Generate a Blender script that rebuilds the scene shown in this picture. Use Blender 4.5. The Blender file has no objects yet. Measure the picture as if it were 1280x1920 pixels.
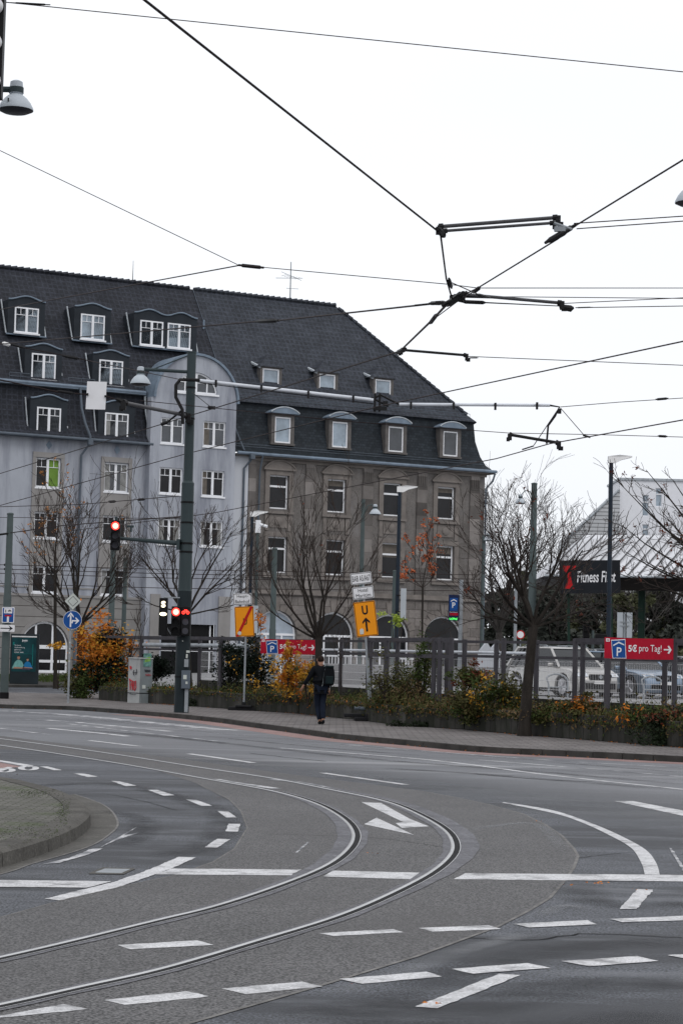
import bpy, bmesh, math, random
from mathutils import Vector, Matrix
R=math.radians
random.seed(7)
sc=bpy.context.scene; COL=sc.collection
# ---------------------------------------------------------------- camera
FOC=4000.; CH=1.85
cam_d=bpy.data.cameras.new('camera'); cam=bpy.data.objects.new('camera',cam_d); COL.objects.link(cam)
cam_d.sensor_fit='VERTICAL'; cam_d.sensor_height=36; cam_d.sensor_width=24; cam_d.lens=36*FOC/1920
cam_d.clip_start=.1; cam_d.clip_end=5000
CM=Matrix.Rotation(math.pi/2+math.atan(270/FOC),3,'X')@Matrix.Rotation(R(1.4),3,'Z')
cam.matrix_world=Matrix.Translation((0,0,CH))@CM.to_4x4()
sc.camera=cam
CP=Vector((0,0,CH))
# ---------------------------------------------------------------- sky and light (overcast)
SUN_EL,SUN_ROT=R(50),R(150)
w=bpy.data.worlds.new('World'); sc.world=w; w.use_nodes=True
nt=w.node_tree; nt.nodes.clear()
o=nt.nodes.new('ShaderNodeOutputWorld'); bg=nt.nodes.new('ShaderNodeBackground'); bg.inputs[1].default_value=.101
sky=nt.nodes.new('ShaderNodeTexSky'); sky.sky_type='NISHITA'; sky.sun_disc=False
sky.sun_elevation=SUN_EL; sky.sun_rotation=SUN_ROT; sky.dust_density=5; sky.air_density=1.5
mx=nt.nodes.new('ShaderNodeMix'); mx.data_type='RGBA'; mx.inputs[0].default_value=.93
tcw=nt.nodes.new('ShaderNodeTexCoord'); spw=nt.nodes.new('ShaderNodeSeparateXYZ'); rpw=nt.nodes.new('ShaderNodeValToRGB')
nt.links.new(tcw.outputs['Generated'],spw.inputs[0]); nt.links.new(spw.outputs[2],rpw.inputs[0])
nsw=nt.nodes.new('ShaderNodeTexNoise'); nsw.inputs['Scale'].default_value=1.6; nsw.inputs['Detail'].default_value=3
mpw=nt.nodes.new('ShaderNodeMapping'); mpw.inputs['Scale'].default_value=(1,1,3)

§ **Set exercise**
Omit every picture, then reproduce the rest of the listing exactly.

§ **Response below**
Generate a Blender script that rebuilds the scene shown in this picture. Use Blender 4.5. The Blender file has no objects yet. Measure the picture as if it were 1280x1920 pixels.
import bpy, bmesh, math, random
from mathutils import Vector, Matrix
R=math.radians
random.seed(7)
sc=bpy.context.scene; COL=sc.collection
# ---------------------------------------------------------------- camera
FOC=4000.; CH=1.85
cam_d=bpy.data.cameras.new('camera'); cam=bpy.data.objects.new('camera',cam_d); COL.objects.link(cam)
cam_d.sensor_fit='VERTICAL'; cam_d.sensor_height=36; cam_d.sensor_width=24; cam_d.lens=36*FOC/1920
cam_d.clip_start=.1; cam_d.clip_end=5000
CM=Matrix.Rotation(math.pi/2+math.atan(270/FOC),3,'X')@Matrix.Rotation(R(1.4),3,'Z')
cam.matrix_world=Matrix.Translation((0,0,CH))@CM.to_4x4()
sc.camera=cam
CP=Vector((0,0,CH))
# ---------------------------------------------------------------- sky and light (overcast)
SUN_EL,SUN_ROT=R(50),R(150)
w=bpy.data.worlds.new('World'); sc.world=w; w.use_nodes=True
nt=w.node_tree; nt.nodes.clear()
o=nt.nodes.new('ShaderNodeOutputWorld'); bg=nt.nodes.new('ShaderNodeBackground'); bg.inputs[1].default_value=.101
sky=nt.nodes.new('ShaderNodeTexSky'); sky.sky_type='NISHITA'; sky.sun_disc=False
sky.sun_elevation=SUN_EL; sky.sun_rotation=SUN_ROT; sky.dust_density=5; sky.air_density=1.5
mx=nt.nodes.new('ShaderNodeMix'); mx.data_type='RGBA'; mx.inputs[0].default_value=.93
tcw=nt.nodes.new('ShaderNodeTexCoord'); spw=nt.nodes.new('ShaderNodeSeparateXYZ'); rpw=nt.nodes.new('ShaderNodeValToRGB')
nt.links.new(tcw.outputs['Generated'],spw.inputs[0]); nt.links.new(spw.outputs[2],rpw.inputs[0])
nsw=nt.nodes.new('ShaderNodeTexNoise'); nsw.inputs['Scale'].default_value=1.6; nsw.inputs['Detail'].default_value=3
mpw=nt.nodes.new('ShaderNodeMapping'); mpw.inputs['Scale'].default_value=(1,1,3)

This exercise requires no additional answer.